CSM cosmo gold limited

Anyone get an idea on how big the iron ore expansion could be...

Currently unlisted. Proposed listing date: TBA
  1. 301 Posts.
    Anyone get an idea on how big the iron ore expansion could be for CSM through the J/V with Fortescue Metals?

    I missed the Business Sunday segment but have seen press articles. Big numbers being bandied about.

    Love or hate Ziggy he does things on a big scale and gets them moving. This time he will be tightly collared by a disciplined CSM Board.


    October 18, 2004


    Iron ore demand to outstrip mine gains

    CATIE LOW

    A 300 million tonne jump in global iron ore consumption is likely to leave Australian producers struggling to keep pace with demand, as fresh evidence emerges to support forecast price hikes of more than 20 per cent.

    A report by Sydney-based AME Mineral Economics said BHP Billiton and Rio Tinto's moves to fast-track mine expansion in Australia would do little to ease demand.

    AME has predicted global demand for iron ore will soar from 1.3 billion tonnes to a staggering 1.6 billion tonnes by 2009.

    In 2000, China was importing just 70 million tonnes of iron ore. This year it will import close to 200 million tonnes

    AME said it expected iron ore consumption in Asia to swell to more than one billion tonnes by 2010, providing a boost for global iron ore trade.

    Dallas Horadam, principal iron and steel analyst for AME, said steelmakers in Asia and Brazil were already suffering from supply shortages and many had been rushing to secure supply for next year and beyond through long-term contracts with iron ore producers.

    After the 18.62 per cent increase in the benchmark price for iron ore fines earlier this year, analysts are forecasting prices to spike by more than 20 per cent in the current round of talks with Japanese steel mills.

    Mr Horadam expected iron ore prices would hold their record levels, before coming off a bit after 2005.

    "We see 2005 as a peak year but that's not to say that prices won't stay strong," he said.

    Daiwa Securities senior resource analyst Mark Pervan said that, although AME was taking a strong view in relation to China's demand for iron ore, a strong call was not necessarily a bold call in the current market.

    The appetite for iron ore was being driven by demand for major infrastructure such as roads, power plants and even Beijing Olympic sites in China.

    "These areas are critical and need to be developed quickly so the demand is unlikely to be affected," Mr Pervan said.

    Fat Prophets Mining resource analyst Stephen Bartrop said the mooted capacity expansions by Australia's miners should be able to keep up with the forecast increases in global demand.

    "Like a lot of the market we are expecting the iron ore price to fall in 2006-2007 with the rapid increase in production," he said.

    And a strong iron ore price could see Fortescue Metals Group's joint venture with Consolidated Minerals at Mindy Mindy up and running.

    But Fortescue chief executive Andrew Forrest claims WA has already "dropped the ball" because the multinational miners operating here refuse to share infrastructure.

    He said the demand from China was still being underestimated and the big miners were now being forced to rush major infrastructure projects to meet the surge in demand for iron ore.

    Mr Forrest was speaking from the airport before flying out to China and India to meet representatives from steel mills.

    "WA has lost market share to Brazil, South Africa and India and it is all infrastructure related," he said.

    Mr Forrest plans to build a rail line in the Pilbara that would link up with the BHP Billiton line.

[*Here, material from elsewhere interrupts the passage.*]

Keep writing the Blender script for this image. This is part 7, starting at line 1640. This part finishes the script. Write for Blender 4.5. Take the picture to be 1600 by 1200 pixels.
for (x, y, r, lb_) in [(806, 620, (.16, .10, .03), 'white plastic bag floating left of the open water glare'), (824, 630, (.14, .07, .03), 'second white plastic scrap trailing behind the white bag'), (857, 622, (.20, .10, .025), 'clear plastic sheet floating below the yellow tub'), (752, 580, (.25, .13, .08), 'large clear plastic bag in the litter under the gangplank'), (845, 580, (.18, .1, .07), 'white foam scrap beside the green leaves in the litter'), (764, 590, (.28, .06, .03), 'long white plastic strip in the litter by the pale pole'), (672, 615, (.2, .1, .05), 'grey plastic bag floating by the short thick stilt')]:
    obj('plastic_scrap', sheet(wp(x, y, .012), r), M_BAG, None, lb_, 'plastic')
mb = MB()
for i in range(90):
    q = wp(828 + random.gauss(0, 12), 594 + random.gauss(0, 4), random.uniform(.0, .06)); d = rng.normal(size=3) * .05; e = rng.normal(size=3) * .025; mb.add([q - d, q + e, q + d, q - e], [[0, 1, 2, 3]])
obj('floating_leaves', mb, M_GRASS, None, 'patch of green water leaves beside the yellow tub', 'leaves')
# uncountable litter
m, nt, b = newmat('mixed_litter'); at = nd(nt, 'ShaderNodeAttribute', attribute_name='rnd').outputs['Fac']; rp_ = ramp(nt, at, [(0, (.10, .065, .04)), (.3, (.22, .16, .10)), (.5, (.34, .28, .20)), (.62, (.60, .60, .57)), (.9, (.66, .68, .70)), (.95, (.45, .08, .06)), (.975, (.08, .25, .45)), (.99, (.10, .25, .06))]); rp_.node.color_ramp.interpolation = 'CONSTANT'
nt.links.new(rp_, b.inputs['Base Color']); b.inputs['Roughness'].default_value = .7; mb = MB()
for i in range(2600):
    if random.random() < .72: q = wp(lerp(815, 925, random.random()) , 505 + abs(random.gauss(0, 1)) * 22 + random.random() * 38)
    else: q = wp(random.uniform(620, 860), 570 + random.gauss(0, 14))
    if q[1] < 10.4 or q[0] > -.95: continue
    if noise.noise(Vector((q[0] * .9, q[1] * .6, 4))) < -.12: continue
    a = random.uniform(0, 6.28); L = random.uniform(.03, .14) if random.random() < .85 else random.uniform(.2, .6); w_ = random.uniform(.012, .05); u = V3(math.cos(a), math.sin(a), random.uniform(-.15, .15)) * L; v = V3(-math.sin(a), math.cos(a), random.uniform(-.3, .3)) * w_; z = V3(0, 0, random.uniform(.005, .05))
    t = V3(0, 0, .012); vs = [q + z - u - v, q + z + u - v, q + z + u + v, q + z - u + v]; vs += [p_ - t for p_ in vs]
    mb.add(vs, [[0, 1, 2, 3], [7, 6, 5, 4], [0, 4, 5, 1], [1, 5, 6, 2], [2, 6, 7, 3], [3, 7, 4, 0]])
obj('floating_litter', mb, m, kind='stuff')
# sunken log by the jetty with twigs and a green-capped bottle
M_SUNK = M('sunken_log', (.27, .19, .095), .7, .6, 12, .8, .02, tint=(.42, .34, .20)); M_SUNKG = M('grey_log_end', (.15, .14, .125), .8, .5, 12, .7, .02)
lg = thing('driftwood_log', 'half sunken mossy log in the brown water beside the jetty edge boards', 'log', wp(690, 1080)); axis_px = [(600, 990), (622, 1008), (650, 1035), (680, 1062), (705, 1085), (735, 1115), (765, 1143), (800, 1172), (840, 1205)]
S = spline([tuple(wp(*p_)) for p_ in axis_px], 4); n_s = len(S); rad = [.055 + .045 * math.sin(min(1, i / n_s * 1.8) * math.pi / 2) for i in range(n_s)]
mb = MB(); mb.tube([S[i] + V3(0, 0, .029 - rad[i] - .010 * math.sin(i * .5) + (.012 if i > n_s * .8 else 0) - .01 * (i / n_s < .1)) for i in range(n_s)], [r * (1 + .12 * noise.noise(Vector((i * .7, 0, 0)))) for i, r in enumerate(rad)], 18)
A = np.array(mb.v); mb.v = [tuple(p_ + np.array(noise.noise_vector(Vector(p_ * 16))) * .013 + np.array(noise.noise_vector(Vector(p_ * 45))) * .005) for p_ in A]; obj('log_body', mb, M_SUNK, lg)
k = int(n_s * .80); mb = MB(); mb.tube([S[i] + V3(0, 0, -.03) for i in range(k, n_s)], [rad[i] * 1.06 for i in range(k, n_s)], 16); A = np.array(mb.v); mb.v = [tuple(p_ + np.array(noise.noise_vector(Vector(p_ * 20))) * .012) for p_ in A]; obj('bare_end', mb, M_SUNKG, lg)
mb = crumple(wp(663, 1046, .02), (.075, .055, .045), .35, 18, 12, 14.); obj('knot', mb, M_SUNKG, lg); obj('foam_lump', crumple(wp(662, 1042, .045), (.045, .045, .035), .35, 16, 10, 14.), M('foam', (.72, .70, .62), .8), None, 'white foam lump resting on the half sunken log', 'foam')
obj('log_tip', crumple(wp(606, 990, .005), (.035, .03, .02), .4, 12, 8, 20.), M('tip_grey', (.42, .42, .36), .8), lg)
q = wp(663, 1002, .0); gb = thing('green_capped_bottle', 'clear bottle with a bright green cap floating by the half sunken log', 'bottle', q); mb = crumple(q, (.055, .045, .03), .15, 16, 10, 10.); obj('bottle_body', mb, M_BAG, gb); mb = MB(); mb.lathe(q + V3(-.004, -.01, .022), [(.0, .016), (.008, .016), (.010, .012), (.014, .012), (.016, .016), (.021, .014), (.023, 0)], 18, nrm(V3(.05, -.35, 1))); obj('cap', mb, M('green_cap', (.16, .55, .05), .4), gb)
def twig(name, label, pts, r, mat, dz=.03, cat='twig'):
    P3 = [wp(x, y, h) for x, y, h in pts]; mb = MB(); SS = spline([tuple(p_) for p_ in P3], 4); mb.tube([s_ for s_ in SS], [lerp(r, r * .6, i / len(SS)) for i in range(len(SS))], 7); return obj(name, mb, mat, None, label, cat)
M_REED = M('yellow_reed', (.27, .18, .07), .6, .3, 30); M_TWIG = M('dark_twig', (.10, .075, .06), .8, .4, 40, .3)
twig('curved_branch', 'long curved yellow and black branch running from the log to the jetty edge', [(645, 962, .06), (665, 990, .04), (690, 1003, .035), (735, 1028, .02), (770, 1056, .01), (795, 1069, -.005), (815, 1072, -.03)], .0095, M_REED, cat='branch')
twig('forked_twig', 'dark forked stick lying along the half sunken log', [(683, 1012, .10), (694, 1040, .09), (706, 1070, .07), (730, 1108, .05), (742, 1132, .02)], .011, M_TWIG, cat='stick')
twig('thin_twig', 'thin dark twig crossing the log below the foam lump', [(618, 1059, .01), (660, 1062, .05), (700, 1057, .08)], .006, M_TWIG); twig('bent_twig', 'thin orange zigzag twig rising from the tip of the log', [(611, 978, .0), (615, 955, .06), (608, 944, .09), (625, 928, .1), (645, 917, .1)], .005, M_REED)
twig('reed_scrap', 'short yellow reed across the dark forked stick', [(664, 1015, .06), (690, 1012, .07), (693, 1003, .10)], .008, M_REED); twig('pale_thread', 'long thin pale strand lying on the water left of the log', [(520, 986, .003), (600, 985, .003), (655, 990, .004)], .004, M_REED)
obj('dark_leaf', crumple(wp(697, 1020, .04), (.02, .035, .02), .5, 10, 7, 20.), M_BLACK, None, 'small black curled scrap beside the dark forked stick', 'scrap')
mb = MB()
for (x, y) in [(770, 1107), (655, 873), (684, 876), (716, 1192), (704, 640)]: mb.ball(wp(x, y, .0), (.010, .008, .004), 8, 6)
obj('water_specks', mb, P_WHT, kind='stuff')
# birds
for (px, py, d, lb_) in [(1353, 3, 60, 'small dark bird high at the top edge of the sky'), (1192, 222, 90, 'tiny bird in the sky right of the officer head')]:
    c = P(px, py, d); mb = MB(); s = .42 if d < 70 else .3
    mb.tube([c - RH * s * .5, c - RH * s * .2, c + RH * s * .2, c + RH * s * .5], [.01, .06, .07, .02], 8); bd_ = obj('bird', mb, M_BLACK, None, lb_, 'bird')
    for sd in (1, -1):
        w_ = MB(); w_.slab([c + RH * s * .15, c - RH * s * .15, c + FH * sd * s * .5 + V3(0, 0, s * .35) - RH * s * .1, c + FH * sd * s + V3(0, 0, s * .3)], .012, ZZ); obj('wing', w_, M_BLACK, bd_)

He told Nine's Business Sunday that at least six land-locked companies would benefit from a Fortescue rail line.

    But record oil prices could prove a stumbling block for China's burgeoning economy and demand for raw materials, according to Hartleys analyst Kevin Tomlinson.

    He said if the oil price stayed high it could erode consumer spending in the US and put pressure on China's manufacturing sector. The US is the major buyer of Chinese-made consumer goods.